* Dataset extract
#####

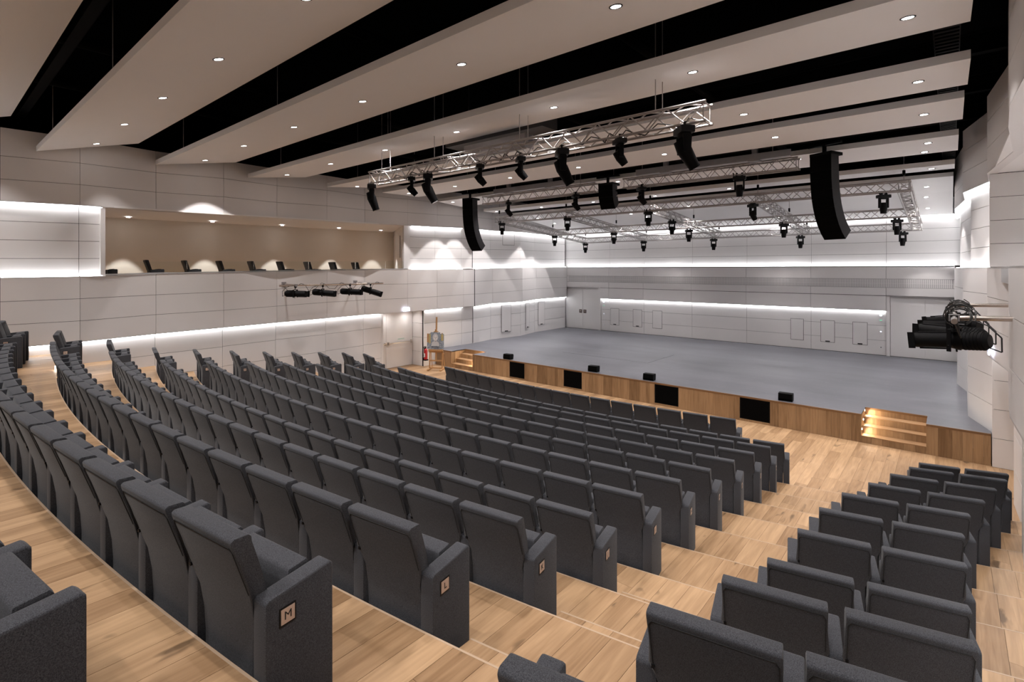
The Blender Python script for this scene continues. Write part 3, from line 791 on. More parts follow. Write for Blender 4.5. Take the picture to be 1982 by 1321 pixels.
for k, y, xs in ((9, 20.87, [-7.9, 0.0, 7.67]), (9, 21.6, [5.0, -3.0]), (10, 22.5, [-8.0, -2.7, 2.6, 7.61]), (10, 24.26, [7.61, 2.6, -2.6])):
    (y0, z0), (y1, z1) = CP[k]; m = (z1-z0)/(y1-y0)
    for x in xs:
        w = 'front' if y < 21 else ('second' if y < 22 else ('third' if y < 23 else 'rearmost'))
        h = 'left' if x < -4 else ('centre left' if x < -1 else ('centre' if x < 1 else ('centre right' if x < 6 else 'right')))
        downlight(x, y, z0+m*(y-y0), math.atan(m), 'recessed downlight at the %s of the %s row in the wide folded stage panel' % (h, w),
                  DOWN_W*(1.3 if x < -7 else 1), ang=math.radians(69 if abs(x) > 7 else 96), blend=.12 if abs(x) > 7 else .8)
for n, (x, y, z) in enumerate([(-11.3, 4.34, 5.80), (-11.3, 6.75, 5.825), (-11.3, 9.2, 5.862), (-11.3, 11.6, 5.895), (-11.3, 13.7, 5.925)]):
    downlight(x, y, z, 0, 'warm downlight in the gallery box soffit, %s from the left' % ORD[n+1], 130, 'gallery downlights', math.radians(57), .12)
for n, (x, y, z) in enumerate([(10.6, 6, 6.09), (10.4, 9, 6.09), (10.0, 12.2, 6.09)]):
    downlight(x, y, z, 0, 'warm downlight in the right gallery soffit, %s from the rear' % ORD[n+1], 200, 'gallery downlights', math.radians(120), .9)

# ---------------------------------------------------------------- FLOORS
XF0, XF1 = -9.9, 9.7
def wall_x(y, left=True):
    P = LLOW_A + LLOW_B if left else sorted(RLOW_A+RLOW_B, key=lambda p: p[1])
    for a, b in zip(P[:-1], P[1:]):
        if a[1] <= y <= b[1]:
            t = (y-a[1])/(b[1]-a[1]); return a[0]+(b[0]-a[0])*t
    return P[0][0] if y < P[0][1] else P[-1][0]
def plank(parent, x0, x1, f0, f1, r0, r1, z, th=.022, g=.0012, mat=None):
    """floor board: front y at x0/x1 = f0/f1, rear y = r0/r1"""
    MB().hexa([(x0+g, r0+g, z-th), (x1-g, r1+g, z-th), (x1-g, f1-g, z-th), (x0+g, f0-g, z-th),
               (x0+g, r0+g, z), (x1-g, r1+g, z), (x1-g, f1-g, z), (x0+g, f0-g, z)]).obj('floor_board', mat or M['oak_floor'], parent)
PW = 0.205
cols = []
x = -9.43
while x < 9.40:
    cols.append((x, x+PW)); x += PW
LR = ROWS + ['O', 'P']
RAD['O'] = RAD['N']+.938; RAD['P'] = RAD['O']+4.2
LEV['O'] = 2.69; LEV['P'] = 2.69
def tier(row, prev):
    Rf = RAD[prev]+.03; Rr = RAD[row]+.03
    z = LEV[row]
    base = MB()
    xs = [c[0] for c in cols]+[cols[-1][1]]
    for a, b in zip(xs[:-1], xs[1:]):
        fa, fb = arc_y(Rf, a)-.004, arc_y(Rf, b)-.004
        ra, rb = arc_y(Rr, a), arc_y(Rr, b)
        base.hexa([(a, ra, z-.5), (b, rb, z-.5), (b, fb, z-.5), (a, fa, z-.5), (a, ra, z-.022), (b, rb, z-.022), (b, fb, z-.022), (a, fa, z-.022)])
    o = base.obj('floor', M['oak_trim']); tag(o, kind='structure')
    rnd = random.Random(ord(row))
    for c0, c1 in cols:
        if c0 < wall_x(7)-.3: pass
        fa, fb = arc_y(Rf, c0)+.012, arc_y(Rf, c1)+.012
        ra, rb = arc_y(Rr, c0)-.0, arc_y(Rr, c1)-.0
        if rnd.random() < .12:
            t = rnd.uniform(.3, .7)
            ma, mb_ = ra+(fa-ra)*t, rb+(fb-rb)*t; mm = (ma+mb_)/2
            plank(o, c0, c1, fa, fb, mm, mm, z); plank(o, c0, c1, mm, mm, ra, rb, z)
        else:
            plank(o, c0, c1, fa, fb, ra, rb, z)
    nm = MB()
    for a, b in zip(xs[:-1], xs[1:]):
        fa, fb = arc_y(Rf, a), arc_y(Rf, b)
        nm.hexa([(a, fa+.008, z-.05), (b, fb+.008, z-.05), (b, fb+.022, z-.05), (a, fa+.022, z-.05), (a, fa+.008, z+.001), (b, fb+.008, z+.001), (b, fb+.022, z+.001), (a, fa+.022, z+.001)])
    nm.obj('nosing', M['nosing'], o)
    return o
for i in range(2, len(LR)):
    o = tier(LR[i], LR[i-1])
    if LR[i] in 'KLMN':           # intermediate step in the aisles
        Rf = RAD[LR[i-1]]+.03; zz = LEV[LR[i]]-.155
        for xa, xb in ((6.02, 7.13), (-6.75, -5.95), (8.46, 8.98), (-8.85, -8.12)):
            fa, fb = arc_y(Rf-.29, xa), arc_y(Rf-.29, xb); ra, rb = arc_y(Rf, xa), arc_y(Rf, xb)
            MB().hexa([(xa, ra, zz-.16), (xb, rb, zz-.16), (xb, fb-.01, zz-.16), (xa, fa-.01, zz-.16), (xa, ra, zz-.022), (xb, rb, zz-.022), (xb, fb-.01, zz-.022), (xa, fa-.01, zz-.022)]).obj('step_riser', M['oak_trim'], o)
            MB().hexa([(xa, fa-.008, zz-.05), (xb, fb-.008, zz-.05), (xb, fb+.006, zz-.05), (xa, fa+.006, zz-.05), (xa, fa-.008, zz+.001), (xb, fb-.008, zz+.001), (xb, fb+.006, zz+.001), (xa, fa+.006, zz+.001)]).obj('nosing', M['nosing'], o)
            x = xa
            while x < xb-.02:
                x2 = min(x+PW, xb)
                plank(o, x, x2, arc_y(Rf-.29, x), arc_y(Rf-.29, x2), arc_y(Rf, x), arc_y(Rf, x2), zz); x = x2
# flat floor between the first rows and the stage
ff = MB()
xs = [c[0]-.0 for c in cols]+[cols[-1][1]]
for a, b in zip(xs[:-1], xs[1:]):
    ra, rb = arc_y(RAD['C']+.03, a), arc_y(RAD['C']+.03, b)
    ff.hexa([(a, ra, -.3), (b, rb, -.3), (b, STAGE_Y+.3, -.3), (a, STAGE_Y+.3, -.3), (a, ra, -.022), (b, rb, -.022), (b, STAGE_Y+.3, -.022), (a, STAGE_Y+.3, -.022)])
ff.box(-9.9, -9.0, 12.2, 14.4, -.3, -.022); ff.box(9.0, 9.8, 12.6, 14.9, -.3, -.022)
floor0 = ff.obj('floor', M['oak_trim']); tag(floor0, kind='structure')
rnd = random.Random(3)
for c0, c1 in cols:
    ya, yb = arc_y(RAD['C']+.03, c0), arc_y(RAD['C']+.03, c1)
    if ya > STAGE_Y-.3: continue
    y = (ya+yb)/2; first = True; nxt = y+rnd.uniform(.7, 2.2)
    while True:
        e = min(nxt, STAGE_Y+.02)
        if STAGE_Y-e < .5: e = STAGE_Y+.02
        plank(floor0, c0, c1, e, e, ya if first else y, yb if first else y, 0.0)
        first = False
        if e > STAGE_Y: break
        y = e; nxt = y+rnd.uniform(1.6, 2.2)
x = -9.72
while x < -9.44:
    plank(floor0, x, min(x+PW, -9.432), 14.2, 14.2, 12.33, 12.33, 0.0); x += PW
x = cols[-1][1]+.002
while x < 9.6:
    plank(floor0, x, min(x+PW, 9.62), 14.8, 14.8, 12.72, 12.72, 0.0); x += PW

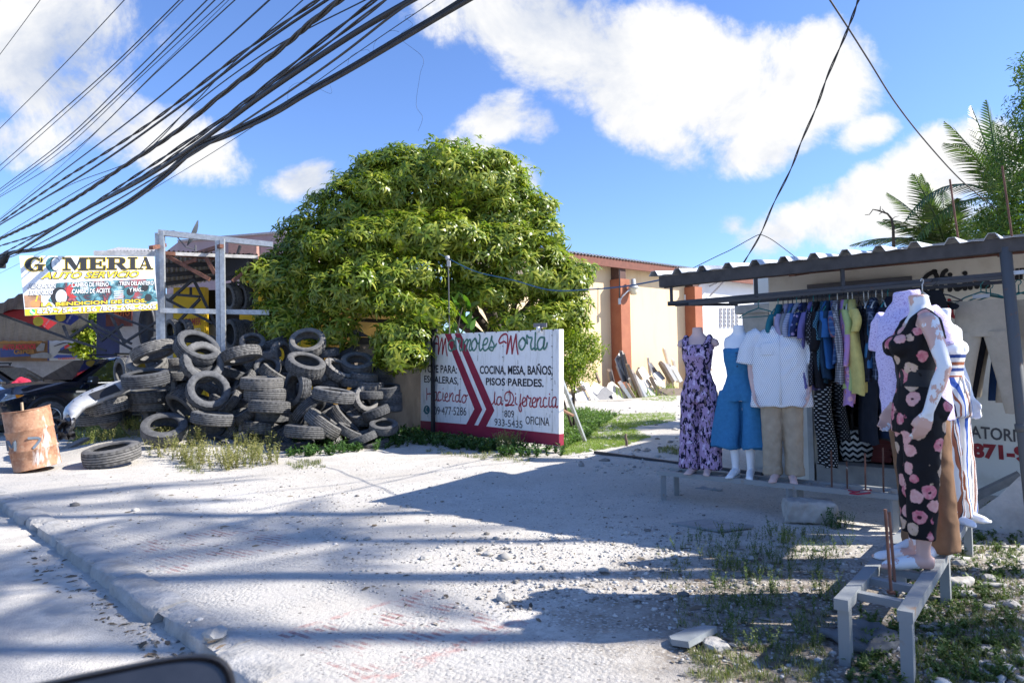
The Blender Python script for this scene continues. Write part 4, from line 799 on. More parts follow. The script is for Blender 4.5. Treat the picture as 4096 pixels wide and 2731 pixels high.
    def board(name, x0, y0, x1, y1, d, m, label, extra):
        o = thing(name, label, 'board', AT(*C8((x0 + x1) / 2, y1), d)); q = [AT(*C8(x, y), d) for x, y in ((x0, y0), (x1, y0), (x1, y1), (x0, y1))]; mb = MB(); mb.add(q + [v + Vector((0, .05, 0)) for v in q], [(3, 2, 1, 0), (4, 5, 6, 7), (0, 1, 5, 4), (1, 2, 6, 5), (2, 3, 7, 6), (3, 0, 4, 7)]); mb.build('panel', m, o); mb = MB()
        ms = extra(mb, lambda x, y, e=.01: AT(*C8(x, y), d - e)); mb.build('lettering', ms, o)
    def ex1(mb, p):
        q = lambda pts, mi, e: mb.add([p(x, y, e) for x, y in pts], [tuple(range(len(pts)))[::-1]], mi)
        q([(0, 605), (480, 610), (470, 640), (0, 638)], 0, .02); q([(0, 690), (160, 700), (380, 780), (0, 795)], 1, .02); q([(545, 600), (558, 600), (556, 835), (540, 830)], 1, .02); q([(410, 690), (470, 630), (515, 640), (500, 720), (420, 728)], 3, .03); q([(350, 765), (480, 738), (545, 742), (585, 775), (580, 805), (350, 800)], 4, .03)
        for bd, bl, br, tl, mi in (('AUTO ADORNOS', (28, 712), (405, 700), (28, 650), 2), ('Garcia', (155, 762), (390, 748), (155, 700), 0)): o = p(*bl, .05); mb.text(bd, o, p(*br, .05) - o, p(*tl, .05) - o, mi, .0, .03)
        return [mat('amber print', (.26, .115, .015), .6), mat('blue print', (.02, .04, .16), .6), mat('red board print', (.45, .01, .03), .6), mat('pale face print', (.2, .2, .21), .6), mat('silver car print', (.18, .185, .20), .5)]
    board('workshop_board', -60, 600, 556, 838, 26.2, mat('dark orange board', (.16, .075, .02), .6, var=.6, scale=.7), 'orange and blue painted board with red lettering on the shed wall', ex1)  # board and print colours darkened for the shade under the shed
    def ex2(mb, p):
        q = lambda pts, mi, e: mb.add([p(x, y, e) for x, y in pts], [tuple(range(len(pts)))[::-1]], mi)
        q([(655, 745), (700, 690), (790, 700), (860, 690), (890, 730), (860, 760)], 0, .02); q([(680, 700), (760, 650), (790, 640), (760, 680), (700, 712)], 1, .03); q([(730, 670), (790, 640), (800, 660), (740, 700)], 2, .04); q([(800, 690), (870, 660), (880, 700), (810, 705)], 2, .04); q([(600, 800), (650, 765), (905, 770), (900, 790), (660, 805)], 1, .02)
        q([(610, 665), (720, 625), (800, 625), (720, 640), (620, 672)], 0, .02); o = p(665, 822, .04); mb.text('LA BENDICION', o, p(855, 818, .04) - o, p(665, 798, .04) - o, 2, 0, .02); return [mat('black bike print', (.02, .02, .03), .6), mat('blue bike print', (.02, .05, .28), .6), mat('red bike print', (.50, .03, .03), .6)]
    board('mural_board', 560, 600, 948, 832, 26.2, mat('pale mural board', (.33, .345, .37), .7, var=.1), 'pale board painted with a red and blue motorbike on the shed wall', ex2)  # board colour also darkened for the shed's shade
    def ex3(mb, p):
        for bd, bl, br, tl in (('AUTO', (1290, 330), (1480, 322), (1290, 270)), ): o = p(*bl, .04); mb.text(bd, o, p(*br, .04) - o, p(*tl, .04) - o, 0, 0, .05)
        return [mat('orange board print', (.42, .10, .02), .6)]
    board('brown_board', 1205, 245, 1500, 440, 21.3, mat('maroon board', (.10, .025, .02), .6, var=.3), 'maroon painted board under the tyre shop sign', ex3)
    for nm, pts, col, disc_, lab in (('feather_flag', [(5, 300), (130, 245), (260, 250), (650, 400), (545, 480), (200, 385)], (.30, .012, .02), (435, 385), 'red feather flag with a yellow disc under the shed roof'), ('feather_flag', [(180, 225), (275, 180), (930, 330), (800, 430), (500, 335)], (.015, .035, .22), (690, 332), 'blue feather flag with a yellow disc under the shed roof')):
        d = 19.5 if col[0] > .1 else 20.2; o = thing(nm, lab, 'flag', AT(*C8(*pts[0]), d), 'feather flags under the shed roof'); mb = MB(); V = [AT(*C8(x, y), d + .1 * math.sin(x * .02)) for x, y in pts]; k = len(V); mb.add(V + [v + Vector((0, .012, 0)) for v in V], [tuple(range(k))[::-1], tuple(range(k, 2 * k))]); mb.build('cloth', mat('flag cloth', col, .7), o)
        mb = MB(); mb.add([AT(*C8(disc_[0] + 60 * math.cos(t * .3927), disc_[1] + 55 * math.sin(t * .3927)), d - .15) for t in range(16)], [tuple(range(16))]); q0 = AT(*C8(disc_[0] + 75, disc_[1] + 70), d - .15); mb.text('EL FINAL' if col[0] > .1 else 'DISPUESTO', q0, AT(*C8(disc_[0] + 140, disc_[1] - 20), d - .15) - q0, AT(*C8(disc_[0] + 60, disc_[1] + 58), d - .15) - q0, 1)
        mb.build('emblem', [mat('yellow emblem', (.48, .40, .03), .6), mat('white flag lettering', (.55, .55, .6), .6)], o)
    st = thing('shed_truss', 'dark lattice truss of the shed below the tyre shop sign', 'truss', AT(*C8(900, 600), 19))
    for s in ((720, 430, 780, 580), (780, 580, 1010, 420), (-100, 270, 760, 575), (760, 575, 1210, 720), (900, 330, 1500, 640), (1040, 370, 1150, 600), (1010, 440, 1500, 700), (1150, 610, 1400, 420), (1270, 330, 1420, 640), (1400, 640, 1800, 380), (1150, 260, 1850, 520)): mb = MB(); mb.bar(AT(*C8(s[0], s[1]), 18.6), AT(*C8(s[2], s[3]), 18.6), .06, .06); mb.build('bar', DKST, st)
    mb = MB(); q = AT(591, 1310, 21.4); rimm = mat('chrome wheel picture', (.25, .25, .27), .4)
    tag(MB().lathe([(.0, 0), (.3, .02), (.34, .06), (.44, .10), (.46, 0)], 28, Matrix.Translation(q) @ Matrix.Rotation(RAD(90), 4, 'X') @ Matrix.Diagonal((.55, 1.6, 1, 1))).build('wheel_display', mat('dark wheel display', (.025, .027, .032), .5, var=.5, scale=9), None, True), 'tall dark wheel cut-out fixed on the pale grey garage wall', 'wheel cut-out')
shop()
# ------------------------------------------------------------------ trees and plants
BARK = mat('dark mango bark', (.055, .042, .032), .9, var=.4, scale=8, bump=.4)
MANGO = leaf_mat('mango leaf', (.060, .120, .016), (.165, .245, .026), (.42, .42, .055), .36, .36, .5)
def rosette(r, n=9, L=.225, w=.046):
    ls = []
    for k in range(n):
        az = 6.283 * k / n + r.uniform(-.3, .3); ls.append(blade_leaf(L * r.uniform(.7, 1.15), w * r.uniform(.8, 1.15), r.uniform(1.0, 2.1), 3, az, r.uniform(.1, .75), (0, 0, r.uniform(-.05, .05)), r.uniform(-.35, .35)))
    return merge_leaves(ls)
def tilt_frames(Nrm, g, up=.55):
    """rotation matrices whose z is the outward normal bent upward, with a random spin"""
    z = Nrm.copy(); z[:, 2] += up; z /= np.linalg.norm(z, axis=1)[:, None]; h = g.normal(size=z.shape); x = np.cross(h, z); x /= np.linalg.norm(x, axis=1)[:, None]; return np.stack([x, np.cross(z, x), z], -1)
def crown(name, lobes, dens, temps, m, parent, seed, size=(.8, 1.25), inner=.35, up=.55, zmin=None, rough=.16):
    g = np.random.default_rng(seed); PP, NN = [], []
    for (c, r) in lobes:
        c, r = np.array(c, float), np.array(r, float); area = 4 * math.pi * ((r[0] * r[1]) ** 1.6 / 3 + (r[0] * r[2]) ** 1.6 / 3 + (r[1] * r[2]) ** 1.6 / 3) ** (1 / 1.6); n = int(area * dens)
        d = g.normal(size=(n, 3)); d /= np.linalg.norm(d, axis=1)[:, None]; k = np.sign(g.random(n) - inner) ; rad = np.where(k > 0, 1 + g.normal(0, rough, n) * .6, g.uniform(.45, .95, n)); lump = 1 + .10 * np.sin(d[:, 0] * 5 + c[0]) * np.sin(d[:, 2] * 6 + c[1]) + .07 * np.sin(d[:, 1] * 9 + d[:, 2] * 7)
        PP.append(c + d * r * (rad * lump)[:, None]); nn = d / r; NN.append(nn / np.linalg.norm(nn, axis=1)[:, None])
    P, Nm = np.concatenate(PP), np.concatenate(NN)
    keep = np.ones(len(P), bool)
    for (c, r) in lobes:                                                   # thin out what lies deep inside another lobe
        q = ((P - np.array(c)) / np.array(r)); keep &= ~((np.sum(q * q, 1) < .30) & (g.random(len(P)) < .8))
    if zmin is not None: keep &= P[:, 2] > zmin
    P, Nm = P[keep], Nm[keep]
    return scatter(name, temps, P, g.uniform(*size, len(P)), m, tilt_frames(Nm, g, up), True, parent, seed)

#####

* Aim
Copy all lines from the material that include "Blender".

* Result for this task
The Blender Python script for this scene continues. Write part 3, from line 791 on. More parts follow. Write for Blender 4.5. Take the picture to be 1982 by 1321 pixels.
The Blender Python script for this scene continues. Write part 4, from line 799 on. More parts follow. The script is for Blender 4.5. Treat the picture as 4096 pixels wide and 2731 pixels high.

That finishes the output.